III. As the happiness of a people, and the good order and preservation of civil government, essentially depend upon piety, religion and morality; and as these cannot be generally diffused throughout a community but by the institution of public worship of God, and of public instructions in piety, religion and morality: Therefore, to promote their happiness and to secure the good order and preservation of their government, the people of this Commonwealth have a right to invest their legislature with power to authorize and require, and the legislature shall, from time to time, authorize and require, the several towns, parishes, precincts, and other bodies-politic, or religious societies, to make suitable provision, at their own expense, for the institution of the public worship of God, and for the support and maintenance of public protestant teachers of piety, religion and morality, in all cases where such provision shall not be made voluntarily....

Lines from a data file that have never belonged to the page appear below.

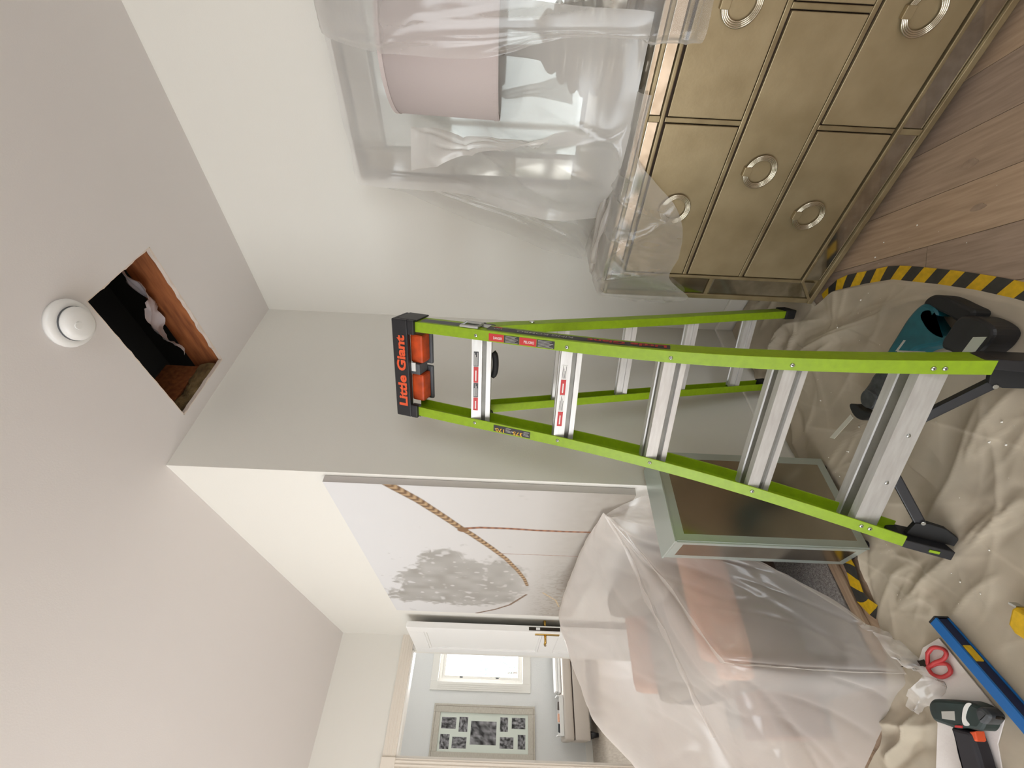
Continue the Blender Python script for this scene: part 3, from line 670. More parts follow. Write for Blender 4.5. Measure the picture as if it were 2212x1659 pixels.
# ------------------------------------------------------------------ wall mirror standing on the dresser
MYL, MYR, MZ0, MZ1 = .785, -.525, .928, 1.955
mir = empty('dresser_mirror', (1.89, (MYL+MYR)/2, MZ0), 0, 'large rectangular mirror with a mirrored border standing on the dresser', 'mirror')
my = -(MYL+MYR)/2
def mbx(name, m, x0, x1, y0, y1, z0, z1, bevel=0.0): return MB().box(x0-1.89, x1-1.89, y0+my, y1+my, z0-MZ0, z1-MZ0).build(name, m, mir, bevel=bevel)
mbx('backing', 'framewood', 1.895, 1.925, MYR+.01, MYL-.01, MZ0+.005, MZ1-.01)
for y0, y1, z0, z1 in ((MYL-.020, MYL, MZ0, MZ1), (MYR, MYR+.020, MZ0, MZ1), (MYR+.02, MYL-.02, MZ1-.02, MZ1), (MYR+.02, MYL-.02, MZ0, MZ0+.02)): mbx('outer_frame', 'mirframe', 1.855, 1.925, y0, y1, z0, z1, .004)
for y0, y1, z0, z1 in ((MYL-.125, MYL-.112, MZ0+.11, MZ1-.11), (MYR+.112, MYR+.125, MZ0+.11, MZ1-.11), (MYR+.112, MYL-.112, MZ1-.125, MZ1-.112), (MYR+.112, MYL-.112, MZ0+.112, MZ0+.125)): mbx('inner_frame', 'mirframe', 1.872, 1.895, y0, y1, z0, z1, .003)
for k in range(3):
    a = MZ0+.13+k*(MZ1-MZ0-.26)/3; b = a+(MZ1-MZ0-.26)/3-.014
    mbx('border_glass', 'antique', 1.884, 1.894, MYL-.110, MYL-.022, a, b, .002); mbx('border_glass', 'antique', 1.884, 1.894, MYR+.022, MYR+.110, a, b, .002)
    a = MYR+.13+k*(MYL-MYR-.26)/3; b = a+(MYL-MYR-.26)/3-.014
    mbx('border_glass', 'antique', 1.884, 1.894, a, b, MZ1-.110, MZ1-.022, .002); mbx('border_glass', 'antique', 1.884, 1.894, a, b, MZ0+.022, MZ0+.110, .002)
mbx('glass', 'glassmir', 1.886, 1.894, MYR+.126, MYL-.126, MZ0+.126, MZ1-.126)
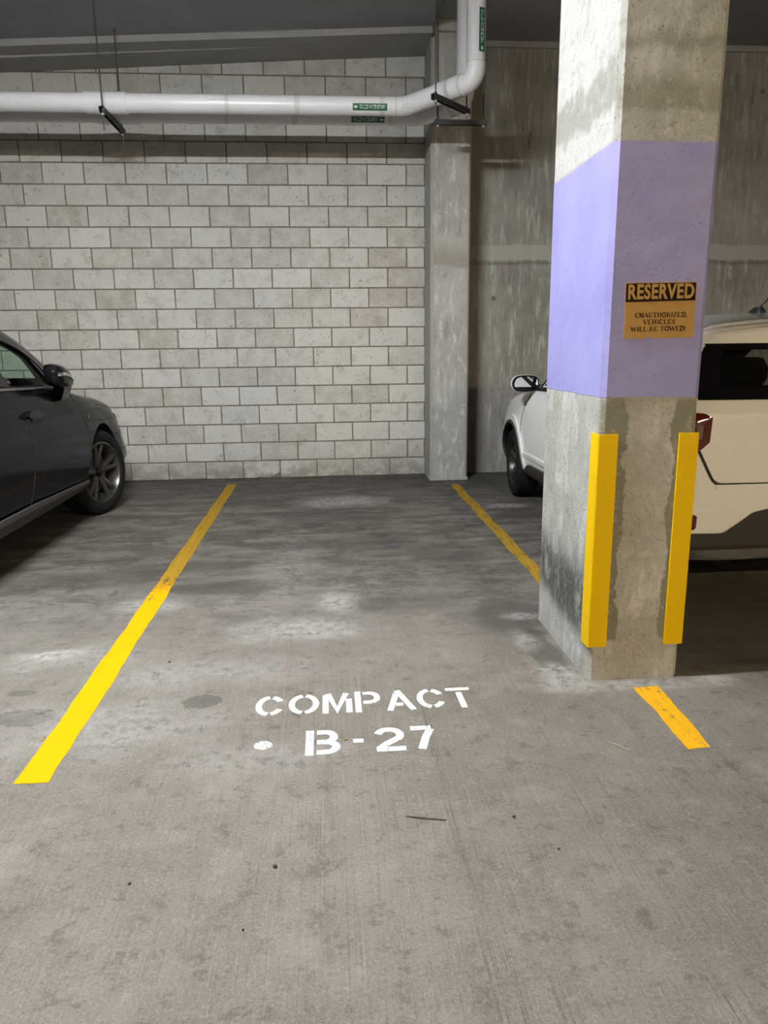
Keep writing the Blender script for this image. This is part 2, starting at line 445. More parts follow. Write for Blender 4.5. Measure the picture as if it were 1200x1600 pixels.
    zone = n.math('MULTIPLY', zone, n.step(tilt, 0.03, 0.17))
    c = n.mix(n.math('MULTIPLY', n.math('MULTIPLY', zone, n.math('SUBTRACT', 1.0, front)), n.step(sc, 0.30, 0.52, 0.25, 0.92)), c, (0.06, 0.058, 0.055))
    mid = n.noise(w, 24, 7, 0.75)
    c = n.mix(n.step(mid, 0.34, 0.46, 0.45, 0), c, (0.22, 0.21, 0.175))
    c = n.mix(n.step(mid, 0.54, 0.66, 0, 0.4), c, (0.60, 0.595, 0.56))
    c = n.mix(n.step(fine, 0.32, 0.44, 0.6, 0), c, (0.16, 0.15, 0.125))
    pit = n.voro(w, 34)
    c = n.mix(n.math('MULTIPLY', n.step(pit, 0.06, 0.11, 1, 0), n.step(n.noise(w, 5, 3), 0.5, 0.6)), c, (0.09, 0.085, 0.07))
    n.color(c); n.bump(n.math('ADD', n.math('MULTIPLY', st, 1.4), n.math('ADD', n.math('ADD', fine, mid), n.math('MULTIPLY', sk, hi))), 0.6, 0.012)
    M['column'] = n.m
    n = NT('lavender_paint', 0.55, spec=0.35)
    w = n.world()
    c = n.mix(n.step(n.noise(w, 3.5, 4), 0.3, 0.7), (0.262, 0.252, 0.53), (0.305, 0.295, 0.58))
    c = n.mix(n.step(n.voro(w, 30), 0.07, 0.10, 0.8, 0), c, (0.12, 0.10, 0.14))
    n.color(c); n.bump(n.math('ADD', n.noise(n.map(w, (4, 4, 7)), 1.0, 4), n.math('MULTIPLY', n.noise(w, 60, 3), 0.25)), 0.45, 0.012)
    M['lavender'] = n.m

    # --- dark slab soffit
    n = NT('slab_soffit', 0.85, spec=0.15)
    w = n.world()
    n.color(n.mix(n.noise(w, 2.5, 6, 0.7), (0.23, 0.23, 0.245), (0.33, 0.33, 0.345)))
    n.bump(n.noise(w, 40, 4), 0.3, 0.006)
    M['soffit'] = n.m
    n = NT('beam_concrete', 0.85, spec=0.15)
    w = n.world()
    n.color(n.mix(n.noise(n.map(w, (1, 8, 8)), 2.5, 6, 0.7), (0.24, 0.235, 0.23), (0.40, 0.395, 0.385)))
    n.bump(n.noise(w, 50, 4), 0.3, 0.006)
    M['beam'] = n.m

    # --- paints on the floor (worn through in places)
    def line_mat(name, c0, c1, wear_lo, wear_hi, ypos=None):
        n = NT(name, 0.7, spec=0.08)
        w = n.world(); wx, wy, wz = n.xyz(w)
        nf = n.math('ADD', n.math('MULTIPLY', n.noise(w, 110, 4, 0.75), 0.55), n.math('MULTIPLY', n.noise(w, 16, 5, 0.75), 0.45))
        streak = n.noise(n.map(w, (60, 3, 1)), 1.0, 4, 0.7)
        c = n.mix(n.noise(w, 6, 4), c0, c1)
        c = n.mix(n.step(nf, 0.2, 0.42, 0.55, 0), c, (0.30, 0.19, 0.02))
        if ypos is not None:
            old = n.step(wy, ypos[0], ypos[1])
            c = n.mix(n.math('MULTIPLY', old, 0.88), c, (0.30, 0.185, 0.022))
            k = n.math('ADD', n.math('MULTIPLY', nf, 0.6), n.math('MULTIPLY', streak, 0.4))
            k = n.math('SUBTRACT', k, n.math('MULTIPLY', old, 0.085))
            gap = n.math('MULTIPLY', n.step(wy, ypos[0] - 0.30, ypos[0] - 0.02), n.step(wy, ypos[0] + 0.05, ypos[0] + 0.5, 1, 0))
            k = n.math('SUBTRACT', k, n.math('MULTIPLY', gap, 0.09))
        else:
            k = n.math('ADD', n.math('MULTIPLY', nf, 0.6), n.math('MULTIPLY', streak, 0.4))
        n.color(c); n.bump(nf, 0.4, 0.004)
        n.mask(n.step(k, wear_lo, wear_hi))
        return n.m
    M['line_left'] = line_mat('yellow_line_paint', (0.64, 0.315, 0.0005), (0.72, 0.37, 0.001), 0.31, 0.38, (4.15, 4.5))
    M['line_old'] = line_mat('faded_yellow_line_paint', (0.30, 0.185, 0.02), (0.38, 0.24, 0.028), 0.40, 0.50)
    M['line_stub'] = line_mat('orange_yellow_line_paint', (0.62, 0.32, 0.01), (0.72, 0.40, 0.015), 0.40, 0.47)
    n = NT('white_stencil_paint', 0.6, spec=0.3)
    w = n.world(); nf = n.noise(w, 150, 4, 0.7)
    n.color(n.mix(n.noise(w, 20, 4), (0.66, 0.66, 0.66), (0.85, 0.85, 0.86)))
    n.mask(n.step(n.math('ADD', n.math('MULTIPLY', nf, 0.55), n.math('MULTIPLY', n.noise(n.map(w, (90, 5, 1)), 1.0, 4, 0.7), 0.45)), 0.405, 0.475))
    M['stencil'] = n.m
    n = NT('white_paint_spot', 0.6, spec=0.3)
    w = n.world()
    n.color(n.mix(n.noise(w, 20, 4), (0.55, 0.54, 0.51), (0.7, 0.69, 0.66)))
    n.mask(n.step(n.noise(w, 160, 4, 0.7), 0.42, 0.55, 0.15, 1.0))
    M['spot'] = n.m
    n = NT('yellow_guard_paint', 0.5, spec=0.15)
    w = n.world(); nf = n.noise(w, 50, 4, 0.7)
    c = n.mix(n.noise(w, 5, 4), (0.72, 0.44, 0.001), (0.82, 0.53, 0.002))
    c = n.mix(n.step(n.noise(w, 38, 4, 0.7), 0.70, 0.75), c, (0.16, 0.09, 0.03))
    n.color(c); n.bump(nf, 0.25, 0.006)
    M['guard'] = n.m

    # --- pipes
    n = NT('white_pipe_jacket', 0.32, spec=0.5)
    n.color(n.mix(n.noise(n.world(), 3, 4), (0.66, 0.66, 0.68), (0.75, 0.75, 0.77)))
    n.bump(n.noise(n.world(), 9, 3), 0.08, 0.01)
    M['pipe'] = n.m
    M['tape'] = plain('pipe_joint_tape', (0.58, 0.58, 0.57), 0.5)
    M['steel'] = plain('dark_strut_steel', (0.055, 0.055, 0.058), 0.5, 0.6)
    M['rod'] = plain('threaded_rod_steel', (0.075, 0.075, 0.078), 0.45, 0.7)
    M['zinc'] = plain('zinc_nut', (0.6, 0.6, 0.58), 0.35, 0.9)
    M['green'] = plain('green_pipe_label', (0.008, 0.105, 0.055), 0.4)
    M['white_print'] = plain('white_print', (0.82, 0.83, 0.82), 0.5, vary=0.03)
    # --- sign
    n = NT('aged_tan_sign', 0.7, spec=0.1)
    w = n.world()
    c = n.mix(n.noise(w, 14, 5, 0.65), (0.36, 0.205, 0.062), (0.50, 0.31, 0.11))
    c = n.mix(n.step(n.noise(w, 45, 4), 0.66, 0.74, 0, 0.6), c, (0.30, 0.16, 0.05))
    n.color(c); M['tan'] = n.m
    M['ink'] = plain('dark_sign_ink', (0.016, 0.009, 0.006), 0.7, spec=0.08)
    # --- cars
    M['paint_grey'] = plain('graphite_car_paint', (0.006, 0.006, 0.0085), 0.12, 0.0, 0.09, 0.0, 0.05)
    M['paint_white'] = plain('white_car_paint', (0.82, 0.82, 0.81), 0.30, 0.0, 0.5, 0.7, 0.03)
    M['roof_grey'] = plain('pale_grey_roof_paint', (0.45, 0.46, 0.50), 0.25, 0.3, 0.5, 0.6, 0.03)
    M['dark'] = plain('car_dark_trim', (0.010, 0.010, 0.011), 0.5)
    M['gloss'] = plain('gloss_black_trim', (0.005, 0.005, 0.007), 0.12, spec=0.25)
    M['clad'] = plain('matte_black_cladding', (0.030, 0.027, 0.024), 0.55, bump=0.1, scale=40)
    M['sillgrey'] = plain('grey_rocker_trim', (0.10, 0.10, 0.105), 0.4, 0.3)
    M['silver'] = plain('dull_silver_trim', (0.16, 0.155, 0.145), 0.35, 0.6)
    M['chrome'] = plain('chrome', (0.75, 0.75, 0.76), 0.12, 1.0, vary=0.03)
    M['tyre'] = plain('tyre_rubber', (0.010, 0.010, 0.011), 0.8, spec=0.15, bump=0.2, scale=30)
    M['rim_grey'] = plain('grey_alloy', (0.095, 0.092, 0.088), 0.3, 0.75)
    M['rim_dark'] = plain('black_alloy', (0.03, 0.03, 0.032), 0.35, 0.5)
    M['seat'] = plain('dark_seat_fabric', (0.012, 0.012, 0.013), 0.8)
    n = NT('tail_lamp_red', 0.1, spec=0.5, coat=0.8)
    n.color(n.mix(n.noise(n.P, 30, 2), (0.055, 0.002, 0.004), (0.11, 0.004, 0.007)))
    M['red'] = n.m
    M['lens'] = plain('clear_lamp_lens', (0.17, 0.12, 0.105), 0.2)
    M['plate'] = plain('number_plate', (0.6, 0.6, 0.58), 0.4)
    M['mirror'] = plain('mirror_glass', (0.9, 0.92, 0.92), 0.02, 1.0, vary=0.01)
    def glass(name, tint, amt):
        m = bpy.data.materials.new(name); m.use_nodes = True
        t = m.node_tree; t.nodes.remove(t.nodes['Principled BSDF'])
        out = [q for q in t.nodes if q.type == 'OUTPUT_MATERIAL'][0]
        tr = t.nodes.new('ShaderNodeBsdfTransparent'); tr.inputs[0].default_value = (*tint, 1)
        gl = t.nodes.new('ShaderNodeBsdfGlossy'); gl.inputs['Roughness'].default_value = 0.02
        tcn = t.nodes.new('ShaderNodeTexCoord'); nz = t.nodes.new('ShaderNodeTexNoise'); nz.inputs['Scale'].default_value = 3.0
        t.links.new(tcn.outputs['Object'], nz.inputs['Vector'])
        mr = t.nodes.new('ShaderNodeMapRange'); mr.inputs['To Min'].default_value = amt * 0.95; mr.inputs['To Max'].default_value = amt * 1.05
        t.links.new(nz.outputs['Fac'], mr.inputs['Value'])
        mx = t.nodes.new('ShaderNodeMixShader')
        t.links.new(mr.outputs['Result'], mx.inputs[0])
        t.links.new(tr.outputs[0], mx.inputs[1]); t.links.new(gl.outputs[0], mx.inputs[2]); t.links.new(mx.outputs[0], out.inputs[0])
        return m
    M['glass_green'] = glass('green_tinted_car_glass', (0.72, 0.84, 0.77), 0.05)
    M['glass_dark'] = glass('privacy_car_glass', (0.72, 0.74, 0.71), 0.04)
    M['glass_clear'] = glass('windscreen_glass', (0.92, 0.94, 0.92), 0.05)
    M['housing'] = plain('white_lamp_housing', (0.7, 0.7, 0.68), 0.4)
    M['pebble'] = plain('dark_pebble', (0.02, 0.018, 0.016), 0.7)
    M['twig'] = plain('dry_twig', (0.34, 0.30, 0.24), 0.8)
    M['twig_dark'] = plain('dark_twig', (0.06, 0.05, 0.04), 0.8)
    M['leaf'] = plain('dry_leaf', (0.40, 0.27, 0.10), 0.8)
build_materials()

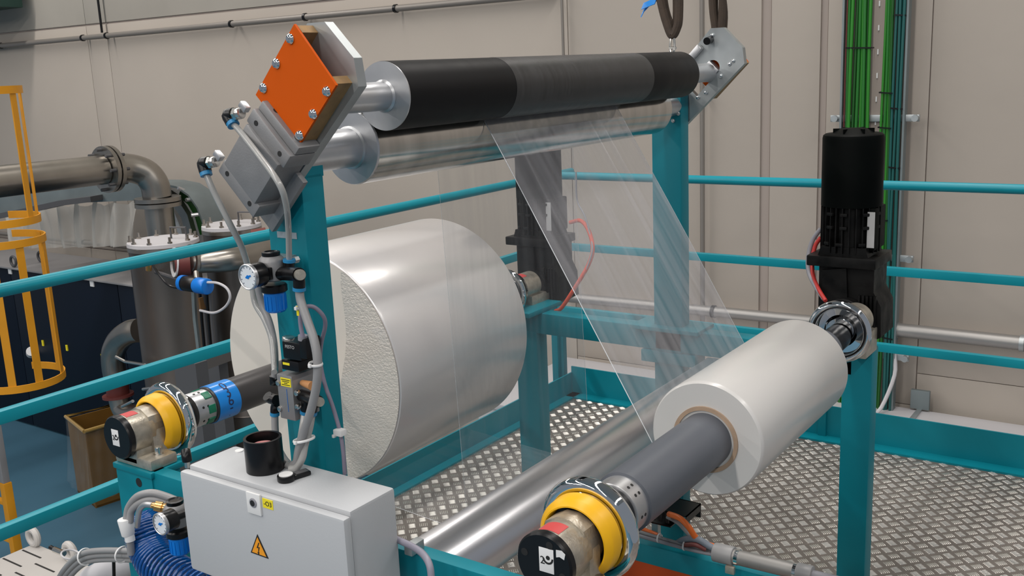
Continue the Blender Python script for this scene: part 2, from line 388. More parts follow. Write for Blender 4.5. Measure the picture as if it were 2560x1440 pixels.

And every denomination of Christians, demeaning themselves peaceably, and as good subjects of the Commonwealth, shall be equally under the protection of the law; And no subordination of any one sect or denomination to another shall ever be established by law.

I should note at this point that Massachusetts maintained an established Church until the 1830’s when it voluntarily disestablished the Congregational Church from being the state church.

NEW HAMPSHIRE 1784: Every individual has a natural and unalienable right to worship God according to the dictates of his own conscience, and reason, morality and piety, rightly grounded on evangelical principles, will give the best and greatest security to government, and will lay, in the hearts of men, the strongest obligations to due subjection; and the knowledge of these is most likely to be propagated through society by the institutions of the public worship of the Deity…

Vermont joined the Union soon after ratification and this is from her constitutions preamble:

VERMONT 1793: That all men have a natural and unalienable right, to worship Almighty God, according to the dictates of their own consciences and understandings as in their opinion shall be regulated by the word of God: and that no man ought to or of right can be compelled to attend any religious worship, or erect or support any place of worship, or maintain any minister, contrary to the dictates of his conscience, nor can any man be justly deprived or abridged of any civil right as a citizen, on account of his religious sentiments, or peculiar mode of religious worship; and that no authority can or ought to be vested in, or assumed by, any power whatever, that shall in any case interfere with, or in any manner control the rights of conscience, in the free exercise of religious worship. Nevertheless, every sect or denomination of Christians ought to observe the Sabbath or Lord’s day, and keep up some sort of religious worship, which to them shall seem most agreeable to the revealed will of God.

It becomes clear as you read the history of the States that they saw themselves as Christian Commonwealths. And these states created the federal Union and they barred the federal government from establishing one Christian sect as an official federal church.